Uma face ainda desconhecida

19/12/2017

Tenho enorme admiração pelo conceito de falácia lúdica descrita por Nassim Taleb. Neste, Taleb diz que fazemos uso de cenários probabilísticos análogos a aqueles utilizados em cassinos, onde todas as faces de um dado são conhecidas, para entendermos a vida e os mercados. Na verdade, se formos comparar a vida a um dado, este teria inúmeras faces, sendo que muitas delas ainda sem ter dado o ar de sua graça.

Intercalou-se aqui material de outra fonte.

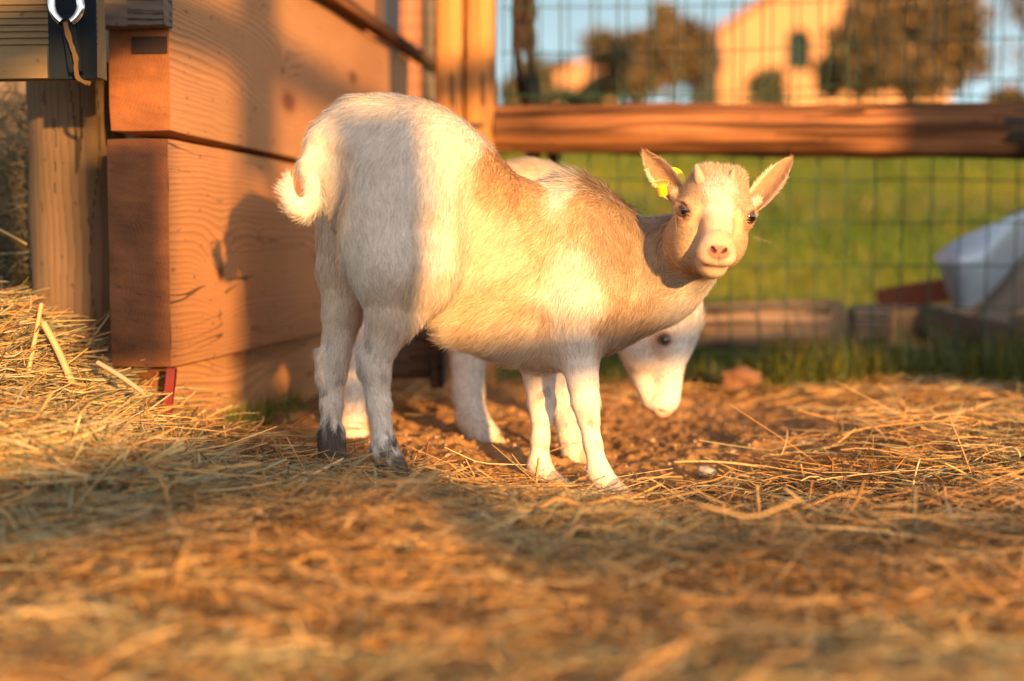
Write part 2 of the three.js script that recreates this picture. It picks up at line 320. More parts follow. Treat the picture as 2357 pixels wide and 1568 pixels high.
// ------------------------------------------------------------------ fence behind
const FZ = 2.53;
{
  const f = thing('paddock_fence', 'wood and green wire fence behind the goats', 'fence', V(0.4, 0, -2.5));
  const w = (name, g, m) => worldPart(name, g, m, f);
  // corner post, squared, split by a deep crack
  for (const [x0, x1, dz, seed] of [[1000, 1068, 0, 1], [1069, 1141, 0, 2]]) {
    const a = at(x0, 0, 2.42), b = at(x1, 0, 2.42), g = timber(1.25, b.x - a.x, 0.09, 0.012, 0.003, 0.03, seed); g.rotateZ(Math.PI / 2); g.translate((a.x + b.x) / 2, 0.575, a.z - 0.05 + dz);
    w('post', g, [M.postNew, M.grey]);
  }
  { const g = timber(0.034, 0.006, 0.01, 0.002, 0.0005, 0.01, 2), p = at(1092, 287, 2.408); g.translate(p.x, p.y, p.z); w('nail_head', g, [std({ color: rgb(0.04, 0.03, 0.02), metalness: 0.6, roughness: 0.6 }), std({ color: rgb(0.04, 0.03, 0.02) })]); }
  w('rail', roundLog(at(1138, 296, 2.47), at(2720, 306, 2.46), 0.0405, 0.050, 4, { wob: 0.09, seg: 200, rad: 56, fine: 0.10, groove: 0.05 }), [M.rail, M.rail]);
  w('rail_bark', roundLog(at(2205, 300, 2.468), at(2720, 309, 2.455), 0.0445, 0.058, 9, { wob: 0.22, seg: 110, rad: 48, fine: 0.12, groove: 0.08 }), [M.bark, M.bark]).userData.label = 'dark bark left on the end of the rail';
  // welded mesh
  const r = rng(77), mesh = new THREE.Group(); mesh.name = 'wire_mesh'; f.add(mesh);
  const wp = (name, pts, rad = 0.0015) => worldPart(name, new THREE.TubeGeometry(new THREE.CatmullRomCurve3(pts), 24, rad, 5), M.wire, mesh);
  const gx = (px) => (px - CX) / F * FZ, gy = (py) => at(0, py, FZ).y;
  for (let px = 1160; px < 2440; px += 65.4) {
    const x = gx(px), s = (r() - 0.5) * 0.006, lowb = px > 1600 ? 0.02 : 0;
    wp('vertical_wire', [V(x + s, 0.72, -FZ), V(x, 0.5, -FZ + 0.002 * r()), V(x - s * 0.5, 0.3, -FZ), V(x, 0.09, -FZ), V(x + lowb * 0.4, 0.045, -FZ + 0.01), V(x + lowb, 0.0, -FZ + 0.02)]);
  }
  for (let k = 0; k < 8; k++) { const y = gy(905 - k * 98 + (k > 5 ? 6 : 0)); const pts = []; for (let i = 0; i <= 10; i++) { const x = lerp(-0.02, 1.0, i / 10); pts.push(V(x, y + (r() - 0.5) * 0.004 - (k === 0 ? 0.012 * i / 10 : 0), -FZ + 0.0024)); } wp('horizontal_wire', pts); }
  // a second length of mesh is tied on above the rail
  const mesh2 = new THREE.Group(); mesh2.name = 'wire_mesh'; f.add(mesh2);
  const wp2 = (name, pts) => worldPart(name, new THREE.TubeGeometry(new THREE.CatmullRomCurve3(pts), 16, 0.0012, 5), M.wire, mesh2);
  for (let px = 1172; px < 2440; px += 66.1) { const x = gx(px), q = (r() - 0.5) * 0.006; wp2('vertical_wire', [V(x - 0.004 + q, 0.46, -FZ - 0.012), V(x + 0.003, 0.56, -FZ - 0.012), V(x + 0.004 - q, 0.72, -FZ - 0.014)]); }
  for (const [y0, y1] of [[-60, -76], [22, -4], [125, 92], [218, 184]]) { const pts = []; for (let i = 0; i <= 8; i++) pts.push(V(lerp(-0.02, 1.0, i / 8), gy(lerp(y0, y1, sstep(i / 8, 0.2, 0.9))) + (r() - 0.5) * 0.003, -FZ - 0.0144)); wp2('horizontal_wire', pts); }
}
// dry vine stems twisting up the mesh
{
  const r = rng(12), v = thing('vine', 'dead dark vine with twisted stems on the wire mesh', 'vine', at(1230, 400, 2.6));
  const st = []; for (let i = 0; i < 8; i++) st.push([i, r() * 2 - 1]);
  for (const [i, ph] of st) {
    const pts = []; const rows = [-70, 0, 30, 60, 95, 130, 165, 200, 240, 300, 350, 385, 430, 520];
    rows.forEach((y, k) => { const cxp = lerp(1206, 1250, sstep(y, 100, 420)), wd = y < 20 ? 15 : y < 130 ? 17 : y < 200 ? 13 : y < 330 ? 15 : 28; pts.push(at(cxp + wd * 1.35 * Math.sin(i * 2.4 + y * 0.019 * (1 + 0.4 * ph)), y, 2.6 + 0.012 * Math.cos(y * 0.02 + i * 2)).sub(v.position)); });
    part('stem', new THREE.TubeGeometry(new THREE.CatmullRomCurve3(pts), 90, 0.004 + 0.003 * r(), 8), std({ color: rgb(0.028, 0.018, 0.013), roughness: 0.95 }), v);
  }
}
// ------------------------------------------------------------------ beyond the fence
{
  const d = 2.85, s = thing('shed_wall', 'reddish rendered shed wall seen behind the corner post', 'wall', at(960, 100, 3.6));
  const a = at(780, 0, 3.7), b = at(1115, 0, 3.7), g = timber(b.x - a.x, 1.5, 0.08, 0.006, 0.002, 0.05, 3);
  const pm = std({ map: colorTex(256, 256, (u, v) => { const n = 1 + 0.16 * fbm(u * 9, v * 9, 4, 4); return [0.42 * n, 0.185 * n, 0.115 * n]; }, [0.6, 0.6]), roughness: 0.95 });
  worldPart('render', g.translate((a.x + b.x) / 2, 0.7, a.z - 0.04), [pm, pm], s);
  for (const px of [1003, 900]) { const q = at(px, 0, 3.66), t = timber(0.9, 0.05, 0.03, 0.004, 0.001, 0.05, px); worldPart('trim_board', t.rotateZ(Math.PI / 2).translate(q.x, 0.6, q.z), [M.grey, M.grey], s); }
  const gp = at(903, 60, 2.96), o = top('grey_post', timber(1.0, 0.034, 0.04, 0.005, 0.002, 0.03, 5).rotateZ(Math.PI / 2).translate(gp.x, 0.5, gp.z), [std({ color: rgb(0.2, 0.17, 0.15) }), M.grey], 'thin grey post at the far end of the plank wall', 'post');
  const ms = thing('wire_mesh_panel', 'narrow wire mesh panel between the plank wall and the corner post', 'wire mesh', at(960, 100, 3.0)), r = rng(9);
  for (let i = 0; i < 6; i++) { const px = 915 + i * 19 + r() * 5, x = at(px, 0, 3.0).x; worldPart('vertical_wire', new THREE.TubeGeometry(new THREE.CatmullRomCurve3([V(x, 0.3, -2.99), V(x + 0.003 * (r() - 0.5), 0.5, -2.99), V(x, 0.8, -2.99)]), 8, 0.0011, 5), M.wire, ms); }
  for (let i = 0; i < 9; i++) { const y = at(0, 270 - i * 33, 3.0).y; worldPart('horizontal_wire', new THREE.TubeGeometry(new THREE.CatmullRomCurve3([V(-0.26, y, -2.988), V(-0.2, y + 0.002, -2.988), V(-0.11, y, -2.988)]), 6, 0.0011, 5), M.wire, ms); }
}
{
  const l1 = top('log', roundLog(at(1350, 752, 3.0), at(1930, 752, 2.68), 0.046, 0.046, 2, { wob: 0.12, seg: 60, rad: 32, fine: 0.06 }), [M.logBark, std({ map: endTex(128, 128, 0.12, 0.12, 5, [0.34, 0.2, 0.11], [0.16, 0.08, 0.045]) })], 'sawn log lying behind the fence, its round cut end showing', 'log');
  const l2 = top('log', roundLog(at(1960, 757, 2.92), at(2480, 760, 2.9), 0.05, 0.052, 6, { wob: 0.12, seg: 60, rad: 32 }), [M.logBark, M.grey], 'second log lying behind the cut end of the first', 'log');
  const b = thing('leaning_board', 'brown board leaning on the log behind the fence at right', 'board', at(2200, 780, 2.76));
  const g = timber(0.26, 0.09, 0.02, 0.003, 0.001, 0.03, 3); g.rotateX(-0.5); g.rotateZ(-0.18); part('board_face', g, [M.board, M.board], b);
  const rb = top('board', (() => { const q = timber(0.2, 0.05, 0.022, 0.003, 0.001, 0.03, 5), c = at(2130, 675, 2.95); q.rotateZ(0.16); q.translate(c.x, c.y, c.z); return q; })(), [M.redBoard, M.redBoard], 'reddish board end under the pale sheet', 'board');
  const pl = top('plate_edge', roundLog(at(2110, 735, 2.72), at(2600, 880, 2.66), 0.03, 0.06, 8, { wob: 0.1 }), [M.bark, M.bark], 'dark barked branch lying across the board at right', 'branch');
}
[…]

Nosso tempo de vida é muito curto. Quando comparamos o nosso tempo de existência com a idade do planeta, por exemplo, aparecemos somente na quinta casa decimal. Gosto de pensar nisso pois isso gera um certo alívio diante do desconhecido. Isso também nos ajuda a evitar aqueles momentos de arrogância onde a aleatoriedade é mascarada por padrões clássicos, euclidianos. Somos limitados a partir do momento em que, por simplicidade, buscamos categorizar todas as coisas. Para driblar tal impulso classificatório, criamos regras de bolso mentais que funcionam como ótimos guias. Dentre elas, sempre destaco aquela muito utilizada por Jim Cramer: "Discipline trumps conviction". Perde-se muito na tradução, mas gosto de entender tal colocação da seguinte forma: entre um técnico e um disciplinado, fique com o segundo! Uma afirmação deveras perigosa, mas que se for útil para te deixar mais disciplinado, então tá valendo!

Dou toda esta volta, um tanto arrogante, para expressar a minha frustração diante de um mercado americano que só faz subir, com baixíssima volatilidade; uma face de um dado antes desconhecida.

Vivi de forma intensa a bolha do Nasdaq. Fiquei vendido a descoberto inúmeras vezes no Nasdaq 100 entre os níveis de 3.500 pontos e 4.200 pontos. O que vivemos hoje nem se compara com aquele tipo de euforia. Vivíamos o início da internet. Operei muito pela Datek, E-Trade, até chegar na hoje sofisticada IB. Naquela época, a possibilidade de viver de "daytrades" era fascinante! Representou um sentimento nacional, muito bem representado pelo filme "Betting on the Market" (ver abaixo), onde vemos um Jim Cramer ainda novo.

O que mais me incomoda no atual estágio do mercado não é seu "valuation". Este não julgo assustador. Como já mencionei inúmeras vezes, julgo ser mais interessante pagar 19x o lucro no S&P 500 do que pagar 14x o lucro no IBX100. O problema é a baixíssima volatilidade fruto de um movimento de rotação setorial sem precedentes. A volatilidade no nível individual tem se comportado próximo a normalidade. Todo o problema (se é que existe um) está relacionado a um movimento coordenado e automatizado de alocação em um mercado cada vez mais dominado por cestas de ações (ETFs).

Toda a discussão sobre a reforma tributária americana começa a gerar um sentimento de otimismo na economia americana condizente com um movimento de "ultima pernada", um "melt-up". Quem sabe, se isso de fato acontecer, podemos ter um movimento clássico de alta, impulsionado por vendidos se zerando. Ao levantar esta hipótese, entretanto, revelo toda a minha obsessão pelo conhecido, pelo previsível.

Não adianta reclamar nem tentar ser herói. Devemos buscar inspiração em histórias como a de Davi e Golias contada por Malcolm Gladwell, ou mesmo, no filme Exterminador do Futuro, na cena da resistência de John Connor diante da inteligência articial Skynet.

Como muito bem colocado por Gladwell, na ausência de vantagens competitivas, não lute contra seu opositor em condições estabelecidas por ele ("do not fight your enemy in his own terms"). Seja seletivo!